A few more details about the harbor, which in my opinion accurately characterizes the Mexican approach. Trucks from the fenced parking lot depart towards the ferry, where their cargo is inspected for the first time. The narrow road from the parking lot leads through a narrow gate, so the longer trucks have great difficulty in turning. They reverse and turn, while the port workers give them directions. This happens several times a week. Meanwhile, it would have been sufficient merely to widen the exit from the parking lot by about four meters, there was plenty of space. It was similar when boarding the ferry. There was a detection pole about two meters in height, where each passenger had to press a button and either he could go right on board or had to undergo a baggage check. The passengers had all pushed the button so hard that the pole had almost fallen down. They solved it brilliantly by a guy standing next to the pole, to catch it before it fell over.

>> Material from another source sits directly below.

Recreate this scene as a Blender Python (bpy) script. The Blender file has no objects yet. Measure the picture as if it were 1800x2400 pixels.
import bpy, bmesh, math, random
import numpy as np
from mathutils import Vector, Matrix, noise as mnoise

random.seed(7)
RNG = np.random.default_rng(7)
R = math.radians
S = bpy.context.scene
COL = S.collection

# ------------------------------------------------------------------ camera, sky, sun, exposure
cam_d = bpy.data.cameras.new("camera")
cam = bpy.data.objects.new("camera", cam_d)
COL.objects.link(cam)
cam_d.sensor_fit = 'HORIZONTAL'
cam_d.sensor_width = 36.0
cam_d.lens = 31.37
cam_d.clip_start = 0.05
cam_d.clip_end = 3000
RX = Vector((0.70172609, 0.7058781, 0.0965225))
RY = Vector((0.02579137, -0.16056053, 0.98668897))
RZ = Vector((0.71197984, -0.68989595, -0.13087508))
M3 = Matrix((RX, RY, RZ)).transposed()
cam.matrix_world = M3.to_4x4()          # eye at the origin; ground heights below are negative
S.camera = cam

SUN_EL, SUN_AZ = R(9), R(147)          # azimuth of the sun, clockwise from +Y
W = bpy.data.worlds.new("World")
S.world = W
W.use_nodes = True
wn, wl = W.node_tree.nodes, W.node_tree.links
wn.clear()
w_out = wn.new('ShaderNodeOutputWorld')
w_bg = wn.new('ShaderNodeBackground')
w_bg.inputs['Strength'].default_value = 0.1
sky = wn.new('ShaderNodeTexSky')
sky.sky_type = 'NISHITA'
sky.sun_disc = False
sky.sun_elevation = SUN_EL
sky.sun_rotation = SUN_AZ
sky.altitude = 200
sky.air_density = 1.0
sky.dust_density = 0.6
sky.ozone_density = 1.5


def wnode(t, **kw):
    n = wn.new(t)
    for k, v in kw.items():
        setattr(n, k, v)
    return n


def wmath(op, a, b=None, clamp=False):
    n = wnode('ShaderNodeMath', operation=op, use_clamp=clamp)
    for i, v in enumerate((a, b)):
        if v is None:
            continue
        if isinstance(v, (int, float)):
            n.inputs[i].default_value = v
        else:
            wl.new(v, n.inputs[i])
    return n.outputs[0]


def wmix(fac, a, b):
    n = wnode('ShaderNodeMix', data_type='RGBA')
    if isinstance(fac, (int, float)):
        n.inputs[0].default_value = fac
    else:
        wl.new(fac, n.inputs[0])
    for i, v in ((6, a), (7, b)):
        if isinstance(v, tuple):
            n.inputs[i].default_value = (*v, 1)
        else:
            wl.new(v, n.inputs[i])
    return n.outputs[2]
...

In Mazatlán I found accommodation for one night and then set out in the direction of Guadalajara. If the people there were also as perfect as in Baja, I had something to look forward to. And I hoped that it would be cooler there. Baja California is normally cycled in November, I was there too early. One could say that I was baked and cooked there.
[Near Pichilingue] Cacti thrive at the coast too
[Near Pichilingue] The road from La Paz lined with beautiful beaches
[Pichilingue] View of the harbor from the ferry
[Pichilingue] Adios La Paz
The Best Method to enjoy Mexico is to be constantly intoxicated. Then one sees only the good, especially the friendly and mostly good-humored people, while the omnipresent mess, dust and dirt does not matter. Unfortunately, alcohol consumption cannot be combined too often with cycling. But believe me, I did what I could, I was really striving.